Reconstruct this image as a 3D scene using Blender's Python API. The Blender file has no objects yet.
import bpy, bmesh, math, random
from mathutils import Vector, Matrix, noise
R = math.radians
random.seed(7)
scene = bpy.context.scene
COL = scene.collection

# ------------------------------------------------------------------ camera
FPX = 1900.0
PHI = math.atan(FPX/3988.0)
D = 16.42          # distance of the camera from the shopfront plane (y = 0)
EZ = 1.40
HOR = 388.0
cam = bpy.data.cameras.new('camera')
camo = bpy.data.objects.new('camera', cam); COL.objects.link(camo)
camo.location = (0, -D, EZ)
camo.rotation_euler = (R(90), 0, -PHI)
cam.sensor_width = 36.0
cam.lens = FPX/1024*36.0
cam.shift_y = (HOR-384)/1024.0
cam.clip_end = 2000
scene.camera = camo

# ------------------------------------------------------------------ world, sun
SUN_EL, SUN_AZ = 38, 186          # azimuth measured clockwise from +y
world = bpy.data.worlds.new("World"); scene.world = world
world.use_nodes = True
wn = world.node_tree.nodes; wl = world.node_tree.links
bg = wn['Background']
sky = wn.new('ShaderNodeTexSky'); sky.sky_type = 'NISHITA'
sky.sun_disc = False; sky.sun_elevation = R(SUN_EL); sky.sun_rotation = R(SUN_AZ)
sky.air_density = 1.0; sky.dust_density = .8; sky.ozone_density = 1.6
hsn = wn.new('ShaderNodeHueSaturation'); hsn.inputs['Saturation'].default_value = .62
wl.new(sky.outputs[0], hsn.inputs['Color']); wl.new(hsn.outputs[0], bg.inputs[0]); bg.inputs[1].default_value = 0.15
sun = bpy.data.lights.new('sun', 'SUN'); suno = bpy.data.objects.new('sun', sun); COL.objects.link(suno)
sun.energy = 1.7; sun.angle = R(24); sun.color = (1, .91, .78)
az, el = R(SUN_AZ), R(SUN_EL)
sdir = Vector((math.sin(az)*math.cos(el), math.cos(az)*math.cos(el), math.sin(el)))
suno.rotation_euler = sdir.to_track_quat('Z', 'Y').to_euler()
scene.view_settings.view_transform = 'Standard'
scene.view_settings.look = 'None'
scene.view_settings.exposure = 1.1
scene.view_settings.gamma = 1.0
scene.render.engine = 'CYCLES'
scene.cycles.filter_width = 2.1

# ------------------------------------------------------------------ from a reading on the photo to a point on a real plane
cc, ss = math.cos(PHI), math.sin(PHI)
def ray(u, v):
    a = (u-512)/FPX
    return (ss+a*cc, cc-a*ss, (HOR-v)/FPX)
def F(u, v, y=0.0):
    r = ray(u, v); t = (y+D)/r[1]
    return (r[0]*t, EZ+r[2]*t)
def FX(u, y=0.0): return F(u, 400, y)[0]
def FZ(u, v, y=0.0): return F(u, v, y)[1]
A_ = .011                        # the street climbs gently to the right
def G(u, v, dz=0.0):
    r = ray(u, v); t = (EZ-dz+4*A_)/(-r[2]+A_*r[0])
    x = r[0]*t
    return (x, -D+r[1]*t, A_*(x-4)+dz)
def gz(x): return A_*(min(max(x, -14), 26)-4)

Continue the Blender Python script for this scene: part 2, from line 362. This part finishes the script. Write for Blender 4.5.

**WHAT TO WORK ON:**
Copy all of the material word for word.

**WRITTEN SOLUTION:**
Reconstruct this image as a 3D scene using Blender's Python API. The Blender file has no objects yet.
import bpy, bmesh, math, random
from mathutils import Vector, Matrix, noise
R = math.radians
random.seed(7)
scene = bpy.context.scene
COL = scene.collection

# ------------------------------------------------------------------ camera
FPX = 1900.0
PHI = math.atan(FPX/3988.0)
D = 16.42          # distance of the camera from the shopfront plane (y = 0)
EZ = 1.40
HOR = 388.0
cam = bpy.data.cameras.new('camera')
camo = bpy.data.objects.new('camera', cam); COL.objects.link(camo)
camo.location = (0, -D, EZ)
camo.rotation_euler = (R(90), 0, -PHI)
cam.sensor_width = 36.0
cam.lens = FPX/1024*36.0
cam.shift_y = (HOR-384)/1024.0
cam.clip_end = 2000
scene.camera = camo

# ------------------------------------------------------------------ world, sun
SUN_EL, SUN_AZ = 38, 186          # azimuth measured clockwise from +y
world = bpy.data.worlds.new("World"); scene.world = world
world.use_nodes = True
wn = world.node_tree.nodes; wl = world.node_tree.links
bg = wn['Background']
sky = wn.new('ShaderNodeTexSky'); sky.sky_type = 'NISHITA'
sky.sun_disc = False; sky.sun_elevation = R(SUN_EL); sky.sun_rotation = R(SUN_AZ)
sky.air_density = 1.0; sky.dust_density = .8; sky.ozone_density = 1.6
hsn = wn.new('ShaderNodeHueSaturation'); hsn.inputs['Saturation'].default_value = .62
wl.new(sky.outputs[0], hsn.inputs['Color']); wl.new(hsn.outputs[0], bg.inputs[0]); bg.inputs[1].default_value = 0.15
sun = bpy.data.lights.new('sun', 'SUN'); suno = bpy.data.objects.new('sun', sun); COL.objects.link(suno)
sun.energy = 1.7; sun.angle = R(24); sun.color = (1, .91, .78)
az, el = R(SUN_AZ), R(SUN_EL)
sdir = Vector((math.sin(az)*math.cos(el), math.cos(az)*math.cos(el), math.sin(el)))
suno.rotation_euler = sdir.to_track_quat('Z', 'Y').to_euler()
scene.view_settings.view_transform = 'Standard'
scene.view_settings.look = 'None'
scene.view_settings.exposure = 1.1
scene.view_settings.gamma = 1.0
scene.render.engine = 'CYCLES'
scene.cycles.filter_width = 2.1

# ------------------------------------------------------------------ from a reading on the photo to a point on a real plane
cc, ss = math.cos(PHI), math.sin(PHI)
def ray(u, v):
    a = (u-512)/FPX
    return (ss+a*cc, cc-a*ss, (HOR-v)/FPX)
def F(u, v, y=0.0):
    r = ray(u, v); t = (y+D)/r[1]
    return (r[0]*t, EZ+r[2]*t)
def FX(u, y=0.0): return F(u, 400, y)[0]
def FZ(u, v, y=0.0): return F(u, v, y)[1]
A_ = .011                        # the street climbs gently to the right
def G(u, v, dz=0.0):
    r = ray(u, v); t = (EZ-dz+4*A_)/(-r[2]+A_*r[0])
    x = r[0]*t
    return (x, -D+r[1]*t, A_*(x-4)+dz)
def gz(x): return A_*(min(max(x, -14), 26)-4)

Continue the Blender Python script for this scene: part 2, from line 362. This part finishes the script. Write for Blender 4.5.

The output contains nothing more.